Palma de Ouro: Dheepan, de Jacques Audiard

Rodrigo Fonseca, de Cannes, especial para o Virgula

Rolou muita polêmica nos momentos finais do 68º Festival de Cannes pela decisão do júri presidido pelos irmão Joel e Ethan Coen em conceder a Palma de Ouro a um filme francês sem rostos famosos, com atores do Sri Lanka e da Índia, com violência à la Cidade de Deus: Dheepan, de Jacques Audiard, foi o ganhador. Parte da grita veio do fato de Audiard ser um cineasta campeão de bilheteria, com três blockbusters de mais de um milhão de pagantes no currículo: De tanto bater, meu coração parou (2005), O profeta (2009) e Ferrugem e osso (2012), todos com mais de um um milhão de ingressos vendidos. No seio mais radical do cinema, onde Cannes é uma espécie de epicentro da autoralidade, a habilidade de um cineasta como Audiard de se comunicar com plateias GG é encarado com olhos de suspeita. E seu filme veio num bonde de produções da França criticadas por não inovarem da forma. Cogitou-se até que um dos presidentes do júri, o diretor Joel Coen (que dividiu a liderança do time de votantes com o irmão Ethan), deixou a atriz Frances McDormand decidir por ele. Mas, apesar dos protestos, o filme de Audiard fala por si.

“Tentei apostar no amor e falar sobre a esperança”, diz Audiard. “Este filme é sobre um homem que luta pela mulher que ama”.

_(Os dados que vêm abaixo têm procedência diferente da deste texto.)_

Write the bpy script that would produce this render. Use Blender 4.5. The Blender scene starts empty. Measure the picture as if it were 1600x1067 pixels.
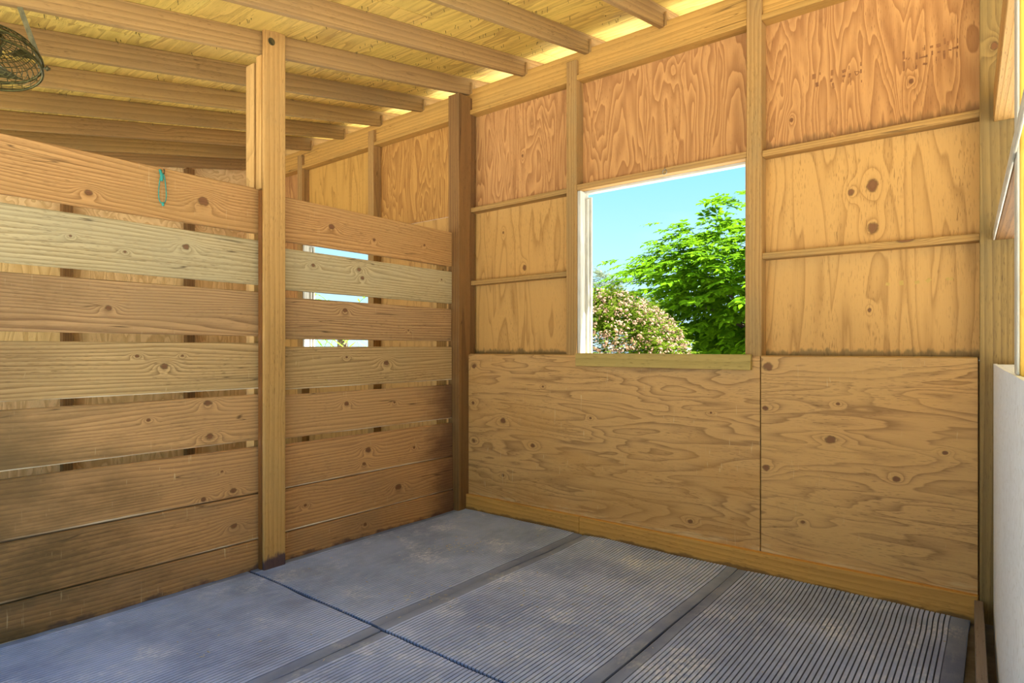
import bpy, bmesh, math, random
from mathutils import Vector, Matrix, noise as mnoise

random.seed(7)
SC = bpy.context.scene
COL = SC.collection

# ------------------------------------------------------------------ camera
cam_d = bpy.data.cameras.new('camera')
cam_d.sensor_width = 36.0
cam_d.lens = 36.0 * 960.0 / 1600.0
cam_d.shift_y = 11.5 / 1600.0
cam_d.clip_start = 0.02
cam = bpy.data.objects.new('camera', cam_d)
COL.objects.link(cam)
cam.location = (0, 0, 1.40)
cam.rotation_euler = (math.radians(90), 0, math.radians(38.62))
SC.camera = cam

# ------------------------------------------------------------------ sky, sun, exposure
SC.view_settings.view_transform = 'Standard'
SC.view_settings.look = 'None'
SC.view_settings.gamma = 1.0
SC.view_settings.use_curve_mapping = False
SC.view_settings.exposure = 0.9
SC.cycles.max_bounces = 12
SC.cycles.diffuse_bounces = 8

world = bpy.data.worlds.new('sky')
SC.world = world
world.use_nodes = True
wn, wl = world.node_tree.nodes, world.node_tree.links
wn.clear()
w_tc = wn.new('ShaderNodeTexCoord')
w_sep = wn.new('ShaderNodeSeparateXYZ')
w_ramp = wn.new('ShaderNodeValToRGB')
w_bg = wn.new('ShaderNodeBackground')
w_out = wn.new('ShaderNodeOutputWorld')
w_ns = wn.new('ShaderNodeTexNoise')
w_ns.inputs['Scale'].default_value = 2.2
w_ns.inputs['Detail'].default_value = 5
w_map = wn.new('ShaderNodeMapping')
w_map.inputs['Scale'].default_value = (1.0, 1.0, 3.0)
w_cr = wn.new('ShaderNodeValToRGB')
w_mix = wn.new('ShaderNodeMix')
w_mix.data_type = 'RGBA'
wl.new(w_tc.outputs['Generated'], w_sep.inputs[0])
wl.new(w_sep.outputs['Z'], w_ramp.inputs[0])
e = w_ramp.color_ramp.elements
e[0].position, e[0].color = 0.0, (0.62, 0.88, 0.97, 1)
e[1].position, e[1].color = 0.9, (0.10, 0.38, 0.85, 1)
k = e.new(0.28); k.color = (0.27, 0.68, 0.97, 1)
wl.new(w_tc.outputs['Generated'], w_map.inputs[0])
wl.new(w_map.outputs[0], w_ns.inputs['Vector'])
wl.new(w_ns.outputs['Fac'], w_cr.inputs[0])
w_cr.color_ramp.elements[0].position = 0.5
w_cr.color_ramp.elements[0].color = (0, 0, 0, 1)
w_cr.color_ramp.elements[1].position = 0.85
w_cr.color_ramp.elements[1].color = (0.45, 0.45, 0.45, 1)
wl.new(w_cr.outputs[0], w_mix.inputs['Factor'])
wl.new(w_ramp.outputs[0], w_mix.inputs['A'])
w_mix.inputs['B'].default_value = (0.8, 0.93, 1.0, 1)
wl.new(w_mix.outputs['Result'], w_bg.inputs['Color'])
w_bg.inputs['Strength'].default_value = 0.72
wl.new(w_bg.outputs[0], w_out.inputs[0])

sun_d = bpy.data.lights.new('sun', 'SUN')
sun_d.energy = 18.0
sun_d.color = (1.0, 0.965, 0.90)
sun_d.angle = math.radians(0.6)
sun = bpy.data.objects.new('sun', sun_d)
COL.objects.link(sun)
SUN_TO = Vector((0.90, 0.28, 1.45)).normalized()      # towards the sun
sun.rotation_euler = (-SUN_TO).to_track_quat('-Z', 'Y').to_euler()

# ------------------------------------------------------------------ node helpers
def hx(h):
    h = h.lstrip('#')
    out = []
    for i in (0, 2, 4):
        c = int(h[i:i + 2], 16) / 255.0
        out.append(c / 12.92 if c <= 0.04045 else ((c + 0.055) / 1.055) ** 2.4)
    return tuple(out) + (1.0,)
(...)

Embora muito elogiado em sua passagem pela Croisette, Dheepan não integrou as listas de apostas para prêmios. Estas estavam tomadas pelo concorrente húngaro Saul’s son, de Lászlo Nemes, que acabou laureado com o Grande Prêmio do Júri, uma espécie de medalha de prata de Cannes. A trama narrada por Audiard começa no Sri Lanka, onde um guerrilheiro (vivido pelo escritor Jesuthasan Antonythasan) deserta de seu exército, cansado de décadas de matança. Sua opção é fugir para a França e tentar a vida com trabalhos braçais. Mas, para poder viajar, depois que larga a farda e assume uma identidade civil, ele tem que tomar conta de uma jovem e de uma criança, a quem leva para um conjunto habitacional francês assolado pelo tráfico de drogas. Nesse local, a barbárie vai clamar por Dheepan. E, como bom e velho bárbaro, ele vai responder a altura.

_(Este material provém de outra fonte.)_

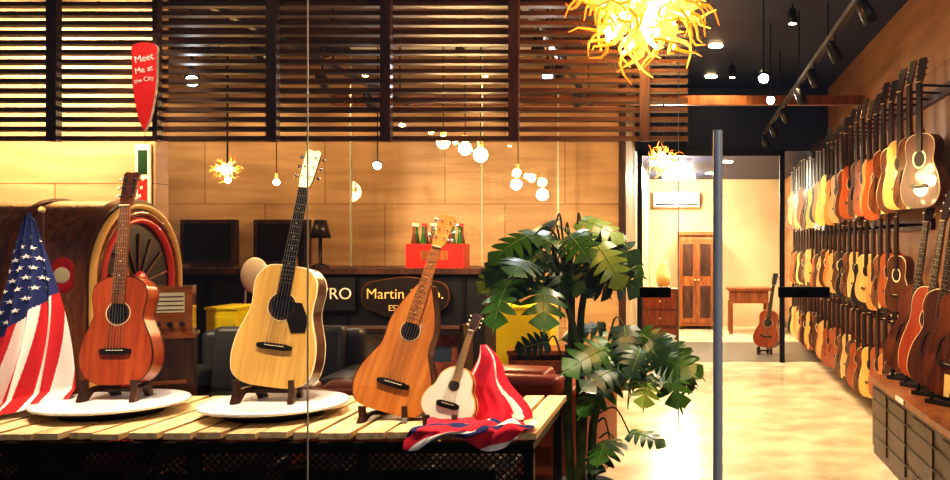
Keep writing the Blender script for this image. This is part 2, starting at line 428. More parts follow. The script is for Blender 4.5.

– Não premiamos aquilo que os críticos queriam. Somo artistas. Pensamos com outra cabeça. E discutimos muito até percebermos que o olhar de Audiard sobre a formação de uma família era algo essencial. E tocante – explicou Joel Coen ao fim da premiação, que surpreendeu também ao ignorar a atriz Cate Blanchett, por seu desempenho em Carol, de Todd Haynes, e optar por sua colega de cena: Rooney Mara.

Indicada ao Oscar por Millennium: Os homens que não amavam as mulheres (2011), Rooney foi igualmente elogiada em Carol, no qual vive uma aspirante a fotógrafa às voltas com uma paixão lésbica. Mas a maior popularidade de Cate atraiu para a estrela de Blue Jasmine (2013) todos os holofotes. Rooney acabou ganhando num empate com a beldade francesa Emmanuelle Bercot, premiada por Mon Roi. Mas, como está filmando em Nova York, Rooney não foi buscar seu prêmio, cabendo a Haynes receber a láurea dela.

Carol depende muito da intareção entre as duas. Mas é a personagem de Rooney que se transforma, descobrindo uma orientação sexual que não conhecia – diz o diretor, cujo filme ganhou ainda a Queer Palm, a Palma das entidades LGBT.

Melhor ator de Cannes em 2015, Vincent Lindon (o Domingos Montagner da França, por ser um galã cinquentão) foi muito aplaudido por sua vitória em La loi du marché. Conhecido entre os brasileiros por filmes como Bastardos (2013), de Claire Denis, vive um pai de família capaz de tudo para fugir do desemprego, até se submeter a humilhações.

– Este é um filme sobre as dignidades que restam – disse Lindon, em prantos com o prêmio.

Entre resultados inesperados e consagrações de talentos, Cannes primou pelo amor e pela crença no altruísmo em seu palmarês. Agora, resta esperar o Festival de Veneza, que começa dia 2 de setembro.